Directive |
Report the count of lines holding "script" in the records, with no other words.

Record extracts |
***

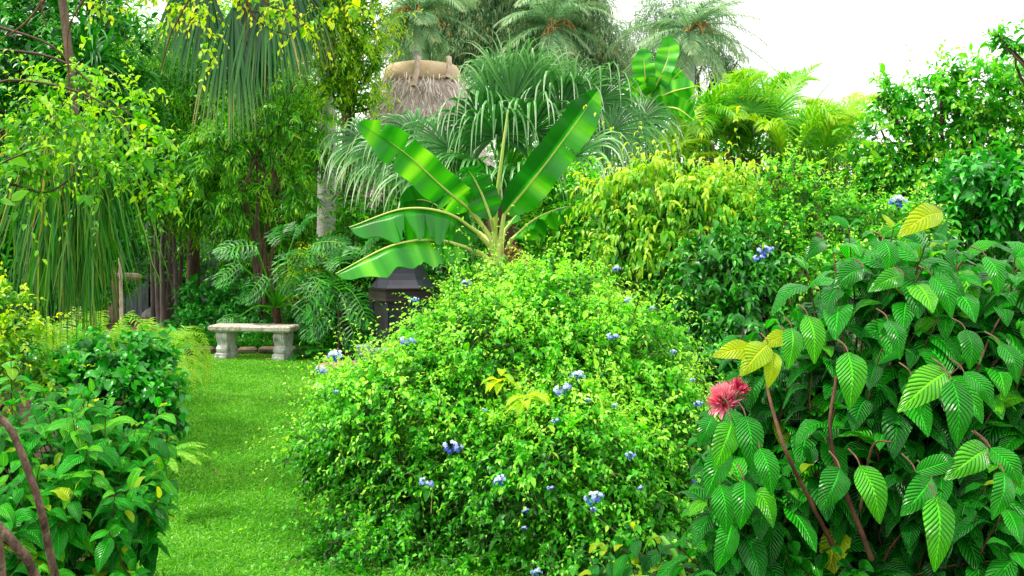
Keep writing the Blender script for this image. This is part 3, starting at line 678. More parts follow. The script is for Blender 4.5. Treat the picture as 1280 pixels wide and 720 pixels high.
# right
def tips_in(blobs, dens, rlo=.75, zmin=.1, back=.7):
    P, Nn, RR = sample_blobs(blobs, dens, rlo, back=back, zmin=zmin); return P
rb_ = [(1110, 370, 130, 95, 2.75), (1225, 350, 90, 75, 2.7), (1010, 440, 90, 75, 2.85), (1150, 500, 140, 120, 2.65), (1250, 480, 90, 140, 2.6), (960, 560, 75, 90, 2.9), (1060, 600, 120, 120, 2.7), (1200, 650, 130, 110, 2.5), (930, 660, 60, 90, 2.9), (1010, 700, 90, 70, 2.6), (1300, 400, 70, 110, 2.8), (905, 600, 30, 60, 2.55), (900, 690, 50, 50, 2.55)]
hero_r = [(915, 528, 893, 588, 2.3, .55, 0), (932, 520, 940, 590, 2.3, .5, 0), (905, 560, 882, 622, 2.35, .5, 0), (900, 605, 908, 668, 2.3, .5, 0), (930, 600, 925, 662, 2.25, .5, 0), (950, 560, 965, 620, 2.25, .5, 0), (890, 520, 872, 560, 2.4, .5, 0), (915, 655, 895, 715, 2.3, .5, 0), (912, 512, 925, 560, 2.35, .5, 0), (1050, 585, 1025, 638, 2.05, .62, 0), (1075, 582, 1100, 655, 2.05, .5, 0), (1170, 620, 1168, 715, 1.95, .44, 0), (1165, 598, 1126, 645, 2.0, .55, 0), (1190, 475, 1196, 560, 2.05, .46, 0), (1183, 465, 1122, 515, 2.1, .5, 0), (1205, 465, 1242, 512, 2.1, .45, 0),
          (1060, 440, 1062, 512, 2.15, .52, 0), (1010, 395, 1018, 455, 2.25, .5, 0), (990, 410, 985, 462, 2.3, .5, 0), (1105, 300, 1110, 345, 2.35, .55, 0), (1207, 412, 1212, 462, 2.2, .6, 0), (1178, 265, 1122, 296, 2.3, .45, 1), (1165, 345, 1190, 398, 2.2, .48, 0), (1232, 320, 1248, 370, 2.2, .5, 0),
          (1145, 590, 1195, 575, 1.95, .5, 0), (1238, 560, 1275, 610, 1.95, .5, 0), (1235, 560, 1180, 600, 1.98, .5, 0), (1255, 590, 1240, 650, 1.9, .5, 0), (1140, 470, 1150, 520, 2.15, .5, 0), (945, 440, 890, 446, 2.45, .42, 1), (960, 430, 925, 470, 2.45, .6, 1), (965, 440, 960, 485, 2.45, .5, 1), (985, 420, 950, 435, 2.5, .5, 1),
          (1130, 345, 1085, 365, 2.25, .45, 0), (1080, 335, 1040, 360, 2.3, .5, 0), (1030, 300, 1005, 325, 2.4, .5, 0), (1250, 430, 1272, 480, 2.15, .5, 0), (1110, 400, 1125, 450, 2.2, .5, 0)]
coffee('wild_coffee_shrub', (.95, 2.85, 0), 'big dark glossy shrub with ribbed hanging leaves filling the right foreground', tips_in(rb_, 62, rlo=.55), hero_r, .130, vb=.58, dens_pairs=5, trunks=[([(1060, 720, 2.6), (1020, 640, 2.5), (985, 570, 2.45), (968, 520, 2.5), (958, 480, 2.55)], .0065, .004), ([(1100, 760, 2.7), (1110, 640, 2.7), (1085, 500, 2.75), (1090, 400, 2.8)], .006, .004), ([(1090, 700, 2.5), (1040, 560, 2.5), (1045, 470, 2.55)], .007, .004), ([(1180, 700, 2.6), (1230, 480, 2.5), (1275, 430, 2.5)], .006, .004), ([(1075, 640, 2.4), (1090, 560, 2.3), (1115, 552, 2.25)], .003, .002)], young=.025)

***

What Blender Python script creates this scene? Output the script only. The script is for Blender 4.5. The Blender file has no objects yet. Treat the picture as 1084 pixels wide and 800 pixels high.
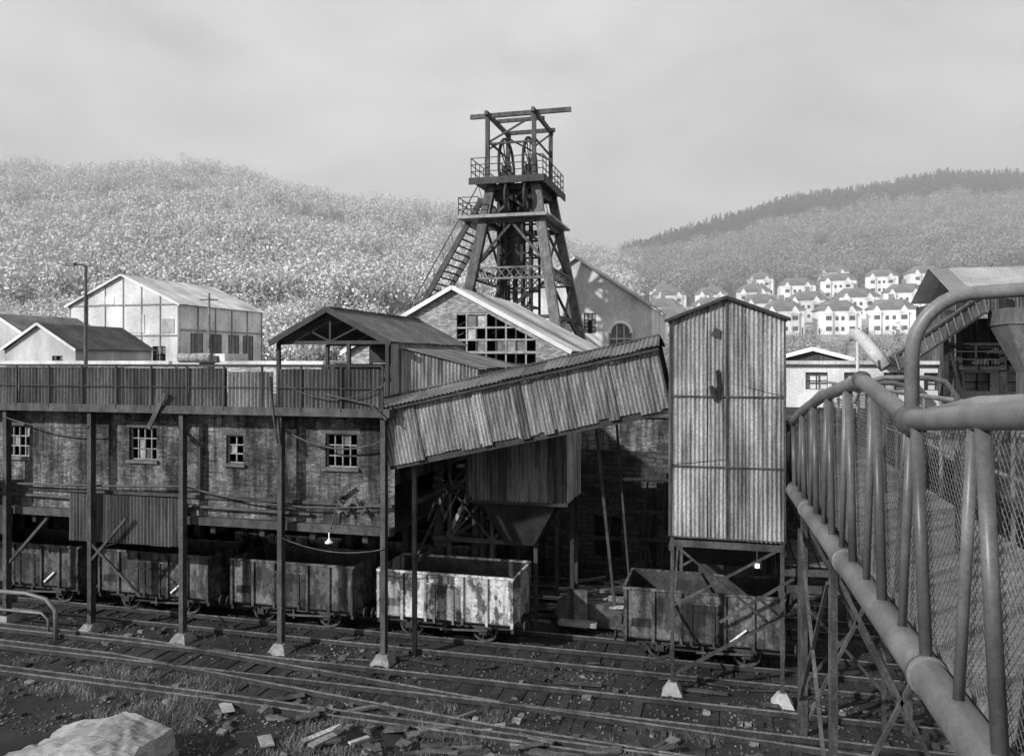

***

Answer |
2